Sous le tableau de son descendant le peintre Constant Dutilleux, il se mettait au piano et réduisait des symphonies de Mahler ou bien de Brahms, comme d'autres font des mots croisés. Il m'avoua un jour lorsque nous descendions de chez lui et passant devant la célèbre brasserie de l'Ile St Louis, "qu'il dégustait là, et le plus souvent possible..., les meilleures omelttes au lard de Paris". Et oui, les génies aussi aiment la bonne cuisine !

 

      Le suppliant d'écrire un trio à cordes pour le Trio BORSARELLO, il me dit simplement "

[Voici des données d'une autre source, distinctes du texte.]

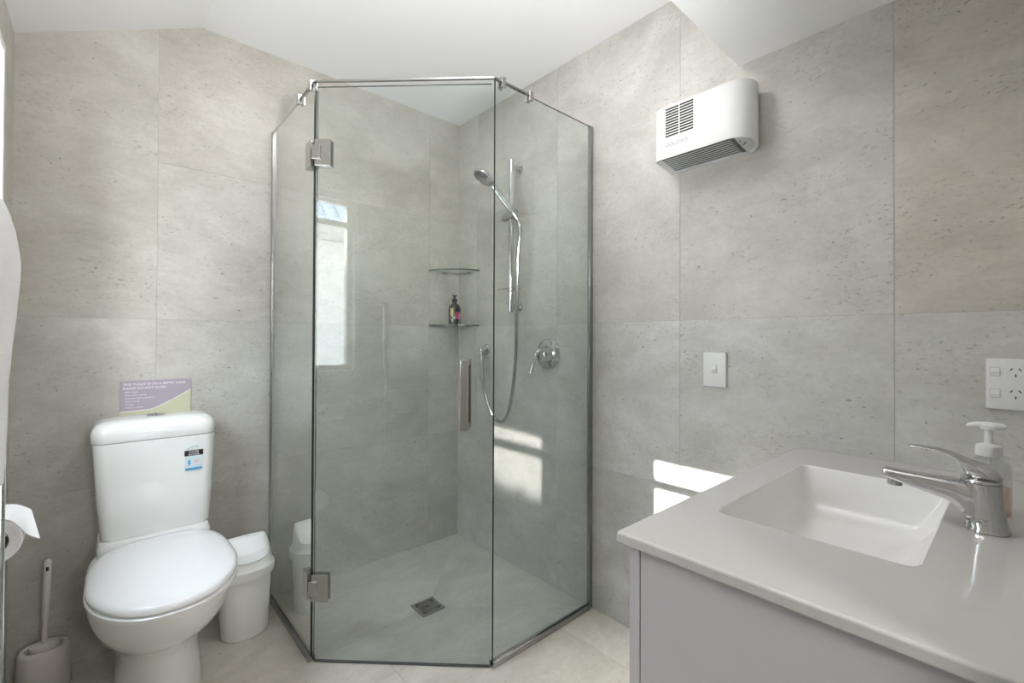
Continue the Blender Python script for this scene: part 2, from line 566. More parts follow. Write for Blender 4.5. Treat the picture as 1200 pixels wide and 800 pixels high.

J'y songe mais j'écris si lentement..."

 

     Aujourd'hui hélas, nous ne l'attendons plus... Cette oeuvre que mes frères et moi convoitions avec tant d 'espoir, est partie avec lui rejoindre les sonorités célestes de ses célébres prédécesseurs Français Faure, Debussy, Ravel, Messiaen...et bien d'autres encore. Il ne manquait jamais de répondre à mes lettres de félicitations pour l'audition d'une nouvelle oeuvre, dont je guettais avidement la création. Je les relis aujourd'hui avec beaucoup de tendresse. J'ai vu H.D pour la dernière fois à la Maison de la Radio pour une nouvelle création et je fus surpris qu'il me reconnaisse encore (il avait 93 ans...). Il me dit : "Ah oui Borsarello, je pense à votre trio à cordes mais je songe à écrire un deuxième quatuor". Cette oeuvre là aussi restera "dans la nuit...". C'est Henri Dutilleux qui me fit découvrir la magnifique phrase de Charles Baudelaire extraite des "Fleurs du Mal" qui illustre le mouvement V ("Hymne") du concerto pour violoncelle.

 

     "Garde tes songes, les sages, n'en ont pas de si beaux que les fous..." vers qui fait encore aujourd'hui partie de ma vie et qui est devenue pour moi toute une philosophie.